The Trestles thing, yes, that was really a whole different conflict, a whole different game, from all the other surfer-establishment clashes. There were no swimmers to protect at Trestles. It was just a simple question of trespassing on what the military regarded as their property. Which I think, legally, it was. At that point, the ‘60s and early ‘70s, I’m not sure if there was any kind of mean high tide line right-of-way to coastal waters. Even if there had been, it wouldn’t have mattered. We were at war in Vietnam, and the Marines had the power to decide what was and was not off-limits. That said, most of the time, they didn’t bother messing with surfers. When they did, though, it sometimes got heavy. No leashes, so loose boards got confiscated. You had MPs in Jeeps, sweeping the beach. There are stories about Marines firing their weapons over the heads of surfers who wouldn’t leave the water. It was a running battle, for years and years. And the surfers eventually won!
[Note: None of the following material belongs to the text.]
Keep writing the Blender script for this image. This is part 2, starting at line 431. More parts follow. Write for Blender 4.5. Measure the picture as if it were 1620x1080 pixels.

Which break had a reputation for the most unforgiving surveillance?

The West Coast gets more attention, but the East Coast had way harder and more messed-up anti-surf laws. A full surfing ban for all Boston-area public beaches. In Rhode Island, you had to surf with a buddy, you had to carry a swimming certificate, you had to wear a fullsuit after a certain date. East Coast towns had less experience with surfers, and the surf boom took ‘em off guard, and the restrictions were, in some cases, kind of panicky.

How were the fears of the rogue element in Australia similar to fear held by Americans? How were they different?

Same fears, more or less, but more exciting because you had the “clubbies,” or the lifeguards, against the surfers. So that split the youth part of the equation in two. In America, in other words, it was old vs young. In Australia, it was young surfers, vs the all the usual older groups—parents, teachers, cops—but also young club members. Brother vs brother. And then you had the Rockers coming in from the ‘burbs, all greased-back hair and pointy shoes, ready to fight with whomever. But we’ll save that for another time.

With Vietnam, race riots, and assassinations, the surf “problem” really did become a matter of perspective. Like you write, there were bigger things to worry about.

Until the boogie boarders came along.